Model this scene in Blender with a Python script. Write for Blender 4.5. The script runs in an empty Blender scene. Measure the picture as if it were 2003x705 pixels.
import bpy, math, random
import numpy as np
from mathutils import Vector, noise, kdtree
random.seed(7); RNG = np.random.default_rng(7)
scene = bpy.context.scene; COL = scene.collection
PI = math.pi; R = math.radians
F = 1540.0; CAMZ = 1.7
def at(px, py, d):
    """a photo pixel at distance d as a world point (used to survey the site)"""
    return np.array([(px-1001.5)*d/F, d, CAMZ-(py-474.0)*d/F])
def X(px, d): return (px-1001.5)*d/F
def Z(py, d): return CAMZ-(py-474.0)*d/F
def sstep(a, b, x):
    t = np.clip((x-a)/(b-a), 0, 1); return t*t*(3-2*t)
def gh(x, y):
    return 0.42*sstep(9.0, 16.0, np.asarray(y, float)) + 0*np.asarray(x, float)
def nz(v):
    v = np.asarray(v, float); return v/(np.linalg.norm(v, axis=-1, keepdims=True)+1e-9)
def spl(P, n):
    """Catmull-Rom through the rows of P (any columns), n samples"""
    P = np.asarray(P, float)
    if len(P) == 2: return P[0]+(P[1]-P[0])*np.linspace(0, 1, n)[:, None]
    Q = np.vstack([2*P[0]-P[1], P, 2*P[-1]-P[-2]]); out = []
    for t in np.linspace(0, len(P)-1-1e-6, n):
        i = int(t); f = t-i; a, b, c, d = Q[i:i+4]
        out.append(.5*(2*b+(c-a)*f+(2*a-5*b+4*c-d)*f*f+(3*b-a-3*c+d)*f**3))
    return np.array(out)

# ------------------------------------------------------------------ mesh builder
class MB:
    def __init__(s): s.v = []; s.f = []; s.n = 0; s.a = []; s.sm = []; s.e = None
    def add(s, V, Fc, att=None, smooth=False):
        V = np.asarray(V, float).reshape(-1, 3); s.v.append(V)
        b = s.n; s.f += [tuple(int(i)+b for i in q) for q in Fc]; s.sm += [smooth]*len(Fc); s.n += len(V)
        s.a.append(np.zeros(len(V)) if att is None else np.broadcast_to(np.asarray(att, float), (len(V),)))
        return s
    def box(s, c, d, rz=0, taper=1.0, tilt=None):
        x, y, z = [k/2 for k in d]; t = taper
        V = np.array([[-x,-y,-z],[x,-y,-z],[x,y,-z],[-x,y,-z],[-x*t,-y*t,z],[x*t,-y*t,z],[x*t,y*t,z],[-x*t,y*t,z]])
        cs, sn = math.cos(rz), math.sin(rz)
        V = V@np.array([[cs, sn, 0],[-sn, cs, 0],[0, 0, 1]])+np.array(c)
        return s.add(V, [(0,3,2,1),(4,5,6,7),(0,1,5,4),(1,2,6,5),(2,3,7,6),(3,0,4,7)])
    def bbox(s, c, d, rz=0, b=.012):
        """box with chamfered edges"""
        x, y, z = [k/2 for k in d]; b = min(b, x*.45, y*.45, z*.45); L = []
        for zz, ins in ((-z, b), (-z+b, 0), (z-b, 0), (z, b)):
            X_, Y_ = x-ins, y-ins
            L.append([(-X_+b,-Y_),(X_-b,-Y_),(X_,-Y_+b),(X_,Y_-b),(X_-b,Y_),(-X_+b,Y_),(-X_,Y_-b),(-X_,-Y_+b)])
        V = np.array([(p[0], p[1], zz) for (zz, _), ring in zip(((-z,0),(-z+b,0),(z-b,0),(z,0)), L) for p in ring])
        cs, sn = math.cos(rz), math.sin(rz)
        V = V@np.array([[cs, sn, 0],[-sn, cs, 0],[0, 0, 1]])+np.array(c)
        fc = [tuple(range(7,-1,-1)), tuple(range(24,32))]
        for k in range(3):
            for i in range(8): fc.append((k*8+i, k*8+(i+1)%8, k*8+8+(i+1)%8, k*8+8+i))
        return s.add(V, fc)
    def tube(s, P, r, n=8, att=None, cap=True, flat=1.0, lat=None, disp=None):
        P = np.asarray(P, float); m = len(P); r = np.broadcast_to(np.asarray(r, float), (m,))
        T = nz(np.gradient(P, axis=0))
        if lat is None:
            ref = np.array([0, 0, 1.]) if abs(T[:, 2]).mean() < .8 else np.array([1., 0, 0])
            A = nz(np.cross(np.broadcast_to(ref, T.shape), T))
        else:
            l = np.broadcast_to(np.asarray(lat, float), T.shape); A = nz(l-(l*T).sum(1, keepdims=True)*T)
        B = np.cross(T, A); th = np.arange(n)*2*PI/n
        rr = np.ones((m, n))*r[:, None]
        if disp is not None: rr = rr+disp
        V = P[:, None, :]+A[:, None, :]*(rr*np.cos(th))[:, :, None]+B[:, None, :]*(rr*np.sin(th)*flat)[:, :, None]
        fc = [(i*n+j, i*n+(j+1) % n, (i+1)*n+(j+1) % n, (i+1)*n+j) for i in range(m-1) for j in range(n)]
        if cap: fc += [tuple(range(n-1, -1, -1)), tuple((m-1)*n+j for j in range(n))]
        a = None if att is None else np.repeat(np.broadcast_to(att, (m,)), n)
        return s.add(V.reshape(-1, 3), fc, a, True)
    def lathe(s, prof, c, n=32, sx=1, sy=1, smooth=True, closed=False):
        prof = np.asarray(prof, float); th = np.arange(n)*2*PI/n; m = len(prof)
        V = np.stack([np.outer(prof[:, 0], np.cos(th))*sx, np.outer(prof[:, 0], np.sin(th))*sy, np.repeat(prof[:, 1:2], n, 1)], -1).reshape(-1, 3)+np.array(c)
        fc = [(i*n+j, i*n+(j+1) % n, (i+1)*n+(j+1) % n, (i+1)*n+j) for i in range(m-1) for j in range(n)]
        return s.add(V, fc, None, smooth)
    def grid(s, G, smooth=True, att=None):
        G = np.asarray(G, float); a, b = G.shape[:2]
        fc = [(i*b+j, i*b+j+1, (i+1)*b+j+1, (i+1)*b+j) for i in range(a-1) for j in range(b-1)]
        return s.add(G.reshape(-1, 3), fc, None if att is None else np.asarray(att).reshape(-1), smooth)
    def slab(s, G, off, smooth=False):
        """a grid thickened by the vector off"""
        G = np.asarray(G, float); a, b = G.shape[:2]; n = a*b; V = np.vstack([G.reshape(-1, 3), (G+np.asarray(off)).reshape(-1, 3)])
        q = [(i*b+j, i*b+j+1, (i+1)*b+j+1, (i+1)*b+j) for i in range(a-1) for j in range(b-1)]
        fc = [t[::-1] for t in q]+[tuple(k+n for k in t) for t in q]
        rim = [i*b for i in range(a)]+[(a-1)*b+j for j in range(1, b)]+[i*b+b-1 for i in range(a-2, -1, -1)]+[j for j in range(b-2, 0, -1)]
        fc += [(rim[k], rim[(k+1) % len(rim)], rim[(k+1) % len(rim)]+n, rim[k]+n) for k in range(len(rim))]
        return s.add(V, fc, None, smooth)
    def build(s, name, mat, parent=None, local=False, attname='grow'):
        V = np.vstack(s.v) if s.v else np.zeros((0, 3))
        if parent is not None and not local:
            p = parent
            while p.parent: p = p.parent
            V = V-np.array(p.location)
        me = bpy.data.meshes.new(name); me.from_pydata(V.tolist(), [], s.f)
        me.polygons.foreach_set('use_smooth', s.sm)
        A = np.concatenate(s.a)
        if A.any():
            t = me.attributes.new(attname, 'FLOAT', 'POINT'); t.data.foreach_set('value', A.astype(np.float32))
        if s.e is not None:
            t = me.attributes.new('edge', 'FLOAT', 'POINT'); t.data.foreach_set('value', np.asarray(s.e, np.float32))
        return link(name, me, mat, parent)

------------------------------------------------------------

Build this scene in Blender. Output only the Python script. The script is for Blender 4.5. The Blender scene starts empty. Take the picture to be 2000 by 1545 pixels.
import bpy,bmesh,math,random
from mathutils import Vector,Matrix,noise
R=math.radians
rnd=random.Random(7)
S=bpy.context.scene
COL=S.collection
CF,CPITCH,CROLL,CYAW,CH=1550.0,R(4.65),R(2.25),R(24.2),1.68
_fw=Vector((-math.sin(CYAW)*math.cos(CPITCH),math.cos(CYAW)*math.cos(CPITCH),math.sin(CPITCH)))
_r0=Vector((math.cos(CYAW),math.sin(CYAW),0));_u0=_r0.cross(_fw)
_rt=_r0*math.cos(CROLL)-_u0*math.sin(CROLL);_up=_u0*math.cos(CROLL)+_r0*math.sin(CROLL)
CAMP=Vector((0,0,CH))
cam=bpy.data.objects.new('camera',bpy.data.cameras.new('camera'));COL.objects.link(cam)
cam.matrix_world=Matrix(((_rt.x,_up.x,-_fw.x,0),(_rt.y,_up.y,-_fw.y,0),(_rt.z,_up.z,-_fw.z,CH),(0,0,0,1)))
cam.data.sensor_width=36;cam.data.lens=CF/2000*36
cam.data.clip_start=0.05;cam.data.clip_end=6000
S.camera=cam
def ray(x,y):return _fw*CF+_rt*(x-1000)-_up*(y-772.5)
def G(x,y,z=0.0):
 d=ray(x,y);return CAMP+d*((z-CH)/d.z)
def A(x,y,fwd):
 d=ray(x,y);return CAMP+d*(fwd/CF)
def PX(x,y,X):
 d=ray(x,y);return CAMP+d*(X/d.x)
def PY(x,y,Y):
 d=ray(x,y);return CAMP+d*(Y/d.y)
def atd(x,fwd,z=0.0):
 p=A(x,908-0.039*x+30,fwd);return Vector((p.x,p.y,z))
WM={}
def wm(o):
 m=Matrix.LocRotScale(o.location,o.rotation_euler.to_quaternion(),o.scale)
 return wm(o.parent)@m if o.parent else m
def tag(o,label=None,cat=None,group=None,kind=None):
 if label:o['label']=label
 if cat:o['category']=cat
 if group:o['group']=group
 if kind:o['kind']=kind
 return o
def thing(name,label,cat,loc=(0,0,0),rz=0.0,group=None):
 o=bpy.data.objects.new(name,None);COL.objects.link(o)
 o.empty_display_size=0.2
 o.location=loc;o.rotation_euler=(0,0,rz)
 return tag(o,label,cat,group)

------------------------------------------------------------

• _WRITTEN REQUEST_: Print, from the entries above, the line with "Build this scene", the line with "return tag(o,label,cat,group)" and all lines between them, exactly and with nothing else.

• _OUTPUT OF THE EXERCISE_:
Build this scene in Blender. Output only the Python script. The script is for Blender 4.5. The Blender scene starts empty. Take the picture to be 2000 by 1545 pixels.
import bpy,bmesh,math,random
from mathutils import Vector,Matrix,noise
R=math.radians
rnd=random.Random(7)
S=bpy.context.scene
COL=S.collection
CF,CPITCH,CROLL,CYAW,CH=1550.0,R(4.65),R(2.25),R(24.2),1.68
_fw=Vector((-math.sin(CYAW)*math.cos(CPITCH),math.cos(CYAW)*math.cos(CPITCH),math.sin(CPITCH)))
_r0=Vector((math.cos(CYAW),math.sin(CYAW),0));_u0=_r0.cross(_fw)
_rt=_r0*math.cos(CROLL)-_u0*math.sin(CROLL);_up=_u0*math.cos(CROLL)+_r0*math.sin(CROLL)
CAMP=Vector((0,0,CH))
cam=bpy.data.objects.new('camera',bpy.data.cameras.new('camera'));COL.objects.link(cam)
cam.matrix_world=Matrix(((_rt.x,_up.x,-_fw.x,0),(_rt.y,_up.y,-_fw.y,0),(_rt.z,_up.z,-_fw.z,CH),(0,0,0,1)))
cam.data.sensor_width=36;cam.data.lens=CF/2000*36
cam.data.clip_start=0.05;cam.data.clip_end=6000
S.camera=cam
def ray(x,y):return _fw*CF+_rt*(x-1000)-_up*(y-772.5)
def G(x,y,z=0.0):
 d=ray(x,y);return CAMP+d*((z-CH)/d.z)
def A(x,y,fwd):
 d=ray(x,y);return CAMP+d*(fwd/CF)
def PX(x,y,X):
 d=ray(x,y);return CAMP+d*(X/d.x)
def PY(x,y,Y):
 d=ray(x,y);return CAMP+d*(Y/d.y)
def atd(x,fwd,z=0.0):
 p=A(x,908-0.039*x+30,fwd);return Vector((p.x,p.y,z))
WM={}
def wm(o):
 m=Matrix.LocRotScale(o.location,o.rotation_euler.to_quaternion(),o.scale)
 return wm(o.parent)@m if o.parent else m
def tag(o,label=None,cat=None,group=None,kind=None):
 if label:o['label']=label
 if cat:o['category']=cat
 if group:o['group']=group
 if kind:o['kind']=kind
 return o
def thing(name,label,cat,loc=(0,0,0),rz=0.0,group=None):
 o=bpy.data.objects.new(name,None);COL.objects.link(o)
 o.empty_display_size=0.2
 o.location=loc;o.rotation_euler=(0,0,rz)
 return tag(o,label,cat,group)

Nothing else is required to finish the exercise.